The site isn’t entirely suburban or wholly urban. You’ll have access to great green spaces, but will also be able to walk to a cafe, walk your children to daycare and walk to a community facility. Sixty per cent of the site is ravine land that’s connected all the way to the Don Valley, and by the time it’s complete, you’ll be able to bike all the way to the West Don Lands and further down to to Villiers Island and the Port Lands. You’ll be connected into this incredible network with links to so much of the city.

DL: Tyndale Green is a rental community in an increasingly condo-oriented city. How does that shape your business model?

JK: Condo developers are in and out. They build a product, put it up for sale and then walk away. As a rental developer, our financial incentive is different. Because we intend to own the homes over a very long period of time, we have a vested interest in putting in geothermal energy and investing in materials that have longevity. Internationally, you see high-quality rental communities, and together with lead designers KPMB Architects, we want to bring that kind of thinking here. Markee is not going to create this community and then walk away from it. Our sustainability agenda is in some ways self-serving: it’s good business.

DL: The Tyndale Green project integrates the university’s existing buildings — completed in 1960 by the firm Marani, Rounthwaite & Dick — and introduces a new mixed-income residential community, with a design team led by KPMB’s Shirley Blumberg. There’s an obvious level of architectural ambition that we don’t typically see in Toronto housing, and a different type of design language. How did Jennifer Keesmaat arrive at that? 

JK: Over the course of the past 20 years, I’ve had the great honour of being able to travel to communities all over the world, and I’ve frequently been able to get a behind-the-scenes look at how affordable housing is provided. Whether it’s Sydney or Vienna, I’ve seen best practices on an international scale for affordable housing, and I will tell you that there isn’t anyone I know who would look at these communities and not want to live in them. Often, what’s being delivered in  these affordable communities is of an even higher design quality than what the private sector is doing in Canada.

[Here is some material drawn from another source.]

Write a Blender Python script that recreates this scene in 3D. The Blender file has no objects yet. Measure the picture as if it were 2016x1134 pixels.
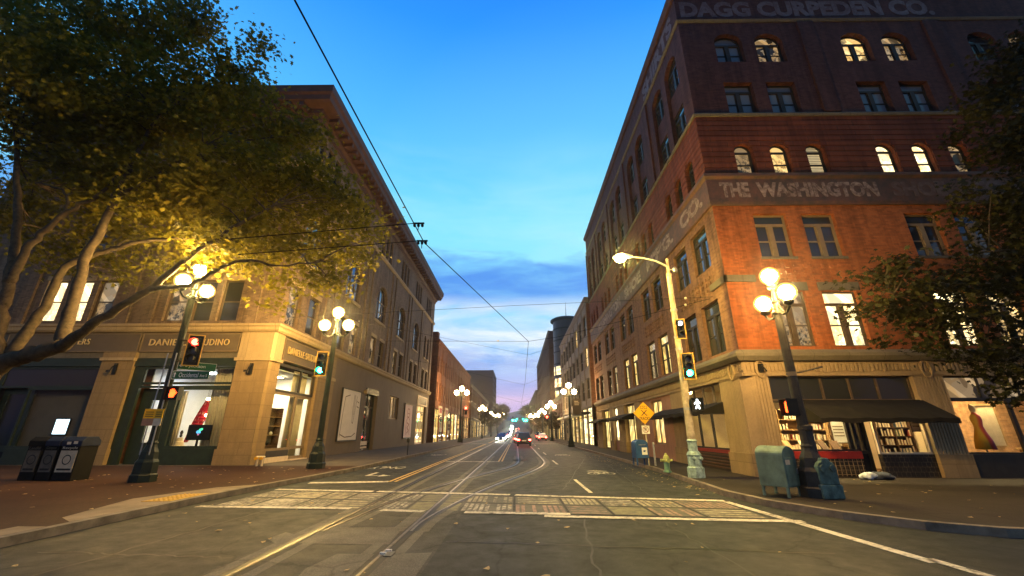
import bpy, math, random
from mathutils import Vector, Matrix
R = math.radians
random.seed(7)
scene = bpy.context.scene
COL = scene.collection

# ------------------------------------------------------------------ tagging
def tag(o, label=None, cat=None, group=None, kind=None):
    if label: o['label'] = label
    if cat: o['category'] = cat
    if group: o['group'] = group
    if kind: o['kind'] = kind
    return o

def empty(name, loc=(0, 0, 0), rz=0.0, label=None, cat=None, group=None):
    o = bpy.data.objects.new(name, None)
    COL.objects.link(o)
    o.location = loc
    o.rotation_euler = (0, 0, rz)
    o.empty_display_size = .2
    return tag(o, label, cat, group)

# ------------------------------------------------------------------ mesh builder
class MB:
    def __init__(s):
        s.v = []; s.f = []; s.m = []; s.mats = []
    def _mi(s, mat):
        if mat not in s.mats: s.mats.append(mat)
        return s.mats.index(mat)
    def face(s, pts, mat):
        b = len(s.v); s.v += [tuple(p) for p in pts]
        s.f.append(tuple(range(b, b + len(pts)))); s.m.append(s._mi(mat))
    def mesh(s, vs, fs, mat):
        b = len(s.v); s.v += [tuple(p) for p in vs]; k = s._mi(mat)
        for f in fs:
            s.f.append(tuple(b + i for i in f)); s.m.append(k)
    def box(s, x0, x1, y0, y1, z0, z1, mat):
        if x0 > x1: x0, x1 = x1, x0
        if y0 > y1: y0, y1 = y1, y0
        if z0 > z1: z0, z1 = z1, z0
        vs = [(x0,y0,z0),(x1,y0,z0),(x1,y1,z0),(x0,y1,z0),(x0,y0,z1),(x1,y0,z1),(x1,y1,z1),(x0,y1,z1)]
        s.mesh(vs, [(0,3,2,1),(4,5,6,7),(0,1,5,4),(1,2,6,5),(2,3,7,6),(3,0,4,7)], mat)
    def prism(s, poly, axis, a0, a1, mat):
        """extrude a 2-D polygon along axis ('x','y','z'); poly is in the other two axes, in order"""
        def P(p, a):
            if axis == 'x': return (a, p[0], p[1])
            if axis == 'y': return (p[0], a, p[1])
            return (p[0], p[1], a)
        n = len(poly)
        vs = [P(p, a0) for p in poly] + [P(p, a1) for p in poly]
        fs = [tuple(range(n - 1, -1, -1)), tuple(range(n, 2 * n))]
        fs += [(i, (i + 1) % n, n + (i + 1) % n, n + i) for i in range(n)]
        s.mesh(vs, fs, mat)
    def tube(s, pts, radii, mat, n=8, caps=True):
        pts = [Vector(p) for p in pts]
        if not isinstance(radii, (list, tuple)): radii = [radii] * len(pts)
        vs = []; fs = []
        prev = None
        for i, p in enumerate(pts):
            d = (pts[min(i + 1, len(pts) - 1)] - pts[max(i - 1, 0)])
            if d.length < 1e-9: d = Vector((0, 0, 1))
            d.normalize()
            if prev is None:
                a = Vector((0, 0, 1)) if abs(d.z) < .9 else Vector((1, 0, 0))
                u = d.cross(a).normalized()
            else:
                u = (prev - d * prev.dot(d))
                u = u.normalized() if u.length > 1e-6 else d.orthogonal().normalized()
            prev = u
            w = d.cross(u)
            for k in range(n):
                t = 2 * math.pi * k / n
                vs.append(p + (u * math.cos(t) + w * math.sin(t)) * radii[i])
        for i in range(len(pts) - 1):
            for k in range(n):
                a = i * n + k; b = i * n + (k + 1) % n
                fs.append((a, b, b + n, a + n))
        if caps:
            fs.append(tuple(range(n - 1, -1, -1)))
            fs.append(tuple(range((len(pts) - 1) * n, len(pts) * n)))
        s.mesh(vs, fs, mat)
    def lathe(s, prof, c, mat, n=16, sq=None):
        """prof: (r, z) pairs bottom to top round c=(x,y,z)"""
        vs = []; fs = []
        for r, z in prof:
            for k in range(n):
                t = 2 * math.pi * (k + .5) / n
                vs.append((c[0] + r * math.cos(t), c[1] + r * math.sin(t), c[2] + z))
        for i in range(len(prof) - 1):
            for k in range(n):
                a = i * n + k; b = i * n + (k + 1) % n
                fs.append((a, b, b + n, a + n))
        fs.append(tuple(range(n - 1, -1, -1)))
        fs.append(tuple(range((len(prof) - 1) * n, len(prof) * n)))
        s.mesh(vs, fs, mat)
    def sphere(s, c, r, mat, n=20, m=12, sz=1.0):
        prof = []
        for i in range(m + 1):
            t = -math.pi / 2 + math.pi * i / m
            prof.append((max(1e-4, r * math.cos(t)), r * sz * math.sin(t)))
        s.lathe(prof, c, mat, n)
    def build(s, name, parent=None, loc=None, rz=None, smooth=False, bevel=0):
        me = bpy.data.meshes.new(name)
        me.from_pydata([tuple(v) for v in s.v], [], s.f)
        for m in s.mats: me.materials.append(m)
        me.polygons.foreach_set('material_index', s.m)
        if smooth: me.polygons.foreach_set('use_smooth', [True] * len(s.f))
        me.update()
        o = bpy.data.objects.new(name, me)
        COL.objects.link(o)
        if parent: o.parent = parent
        if loc is not None: o.location = loc
        if rz is not None: o.rotation_euler = (0, 0, rz)
        if bevel:
            md = o.modifiers.new('bevel', 'BEVEL'); md.width = bevel; md.segments = 2; md.limit_method = 'ANGLE'
        return o

def copy_tree(o, parent=None):
    c = o.copy(); COL.objects.link(c)
    if parent: c.parent = parent
    for ch in list(o.children): copy_tree(ch, c)
    return c

# ------------------------------------------------------------------ materials
def nt(name):
    m = bpy.data.materials.new(name); m.use_nodes = True
    t = m.node_tree; b = t.nodes['Principled BSDF']
    return m, t, b

def N(t, typ, **kw):
    n = t.nodes.new(typ)
    for k, v in kw.items():
        if k in n.inputs: n.inputs[k].default_value = v
        else: setattr(n, k, v)
    return n

def L(t, a, ao, b, bi): t.links.new(a.outputs[ao], b.inputs[bi])

def mixc(t, fac, a, b, blend='MIX'):
    n = t.nodes.new('ShaderNodeMix'); n.data_type = 'RGBA'; n.blend_type = blend
    for sock, v in ((0, fac), (6, a), (7, b)):
        if hasattr(v, 'is_linked'): t.links.new(v, n.inputs[sock])
        elif v is not None: n.inputs[sock].default_value = v if sock == 0 else (*v, 1)[:4]
    return n.outputs[2]

def ramp(t, src, stops):
    n = t.nodes.new('ShaderNodeValToRGB')
    e = n.color_ramp.elements
    while len(e) > 1: e.remove(e[-1])
    e[0].position = stops[0][0]; c = stops[0][1]; e[0].color = (c, c, c, 1) if not hasattr(c, '__len__') else (*c, 1)
    for p, c in stops[1:]:
        k = e.new(p); k.color = (c, c, c, 1) if not hasattr(c, '__len__') else (*c, 1)
    t.links.new(src, n.inputs[0])
    return n.outputs[0]

def noise(t, scale, detail=4, rough=.6, vec=None, dist=0.0):
    n = N(t, 'ShaderNodeTexNoise', Scale=scale, Detail=detail, Roughness=rough, Distortion=dist)
    if vec is None:
        tc = t.nodes.new('ShaderNodeTexCoord'); vec = tc.outputs['Object']
    t.links.new(vec, n.inputs['Vector'])
    return n.outputs[0]

def bump(t, b, h, strength=.3, dist=.02):
    n = N(t, 'ShaderNodeBump', Strength=strength, Distance=dist)
    t.links.new(h, n.inputs['Height']); t.links.new(n.outputs[0], b.inputs['Normal'])

def mat(name, col, rough=.6, var=.25, scale=3.0, metal=0.0, bmp=.15, spec=.22, dirt=None, fine=None):
    m, t, b = nt(name)
    f = noise(t, scale, 5)
    d = dirt or tuple(c * (1 - var * 1.3) for c in col)
    l = tuple(min(1, c * (1 + var)) for c in col)
    c = mixc(t, ramp(t, f, [(.3, 0), (.7, 1)]), d, l)
    t.links.new(c, b.inputs['Base Color'])
    b.inputs['Roughness'].default_value = rough
    b.inputs['Metallic'].default_value = metal
    b.inputs['Specular IOR Level'].default_value = spec
    if bmp: bump(t, b, noise(t, fine or scale * 12, 3), bmp, .01)
    return m

def emit(name, col, strength, sample=True):
    m, t, b = nt(name)
    b.inputs['Base Color'].default_value = (*[min(.8, c) for c in col], 1)
    b.inputs['Emission Color'].default_value = (*col, 1)
    b.inputs['Emission Strength'].default_value = strength
    m.cycles.emission_sampling = 'FRONT_BACK' if sample else 'NONE'
    return m

def wallvec(t):
    """(horizontal run, height) on a wall facing X or Y, in metres"""
    g = t.nodes.new('ShaderNodeNewGeometry'); tc = t.nodes.new('ShaderNodeTexCoord')
    sn = t.nodes.new('ShaderNodeSeparateXYZ'); t.links.new(g.outputs['Normal'], sn.inputs[0])
    sp = t.nodes.new('ShaderNodeSeparateXYZ'); t.links.new(tc.outputs['Object'], sp.inputs[0])
    ab = N(t, 'ShaderNodeMath', operation='ABSOLUTE'); t.links.new(sn.outputs[0], ab.inputs[0])
    gt = N(t, 'ShaderNodeMath', operation='GREATER_THAN'); t.links.new(ab.outputs[0], gt.inputs[0]); gt.inputs[1].default_value = .6
    mx = t.nodes.new('ShaderNodeMix'); mx.data_type = 'FLOAT'
    t.links.new(gt.outputs[0], mx.inputs[0]); t.links.new(sp.outputs[0], mx.inputs[2]); t.links.new(sp.outputs[1], mx.inputs[3])
    cb = t.nodes.new('ShaderNodeCombineXYZ'); t.links.new(mx.outputs[0], cb.inputs[0]); t.links.new(sp.outputs[2], cb.inputs[1])
    return cb.outputs[0], tc.outputs['Object'], sp.outputs[2]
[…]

I kept asking the question: what if did that here? What if we didn’t say, ‘well, if you get affordability, then you get poor material quality,’ or, ‘If you get affordability, then you get poor sites that are not a part of complete communities.’ What if we said, ‘We’re going to create affordable and completely inclusive communities, and they’re going to be driven by design experts, and they’re going to be sustainable, and the affordable elements of those communities will stay affordable in perpetuity’? What if we took all of our highest aspirations for city building and brought them into the discourse around affordable housing? That’s what we’re trying to do.

 

Jennifer Keesmaat is a Canadian urban planner, public speaker, and former Chief Planner for the City of Toronto. She has a background in architecture and urban planning, and is known for her advocacy of more sustainable, people-centered city planning.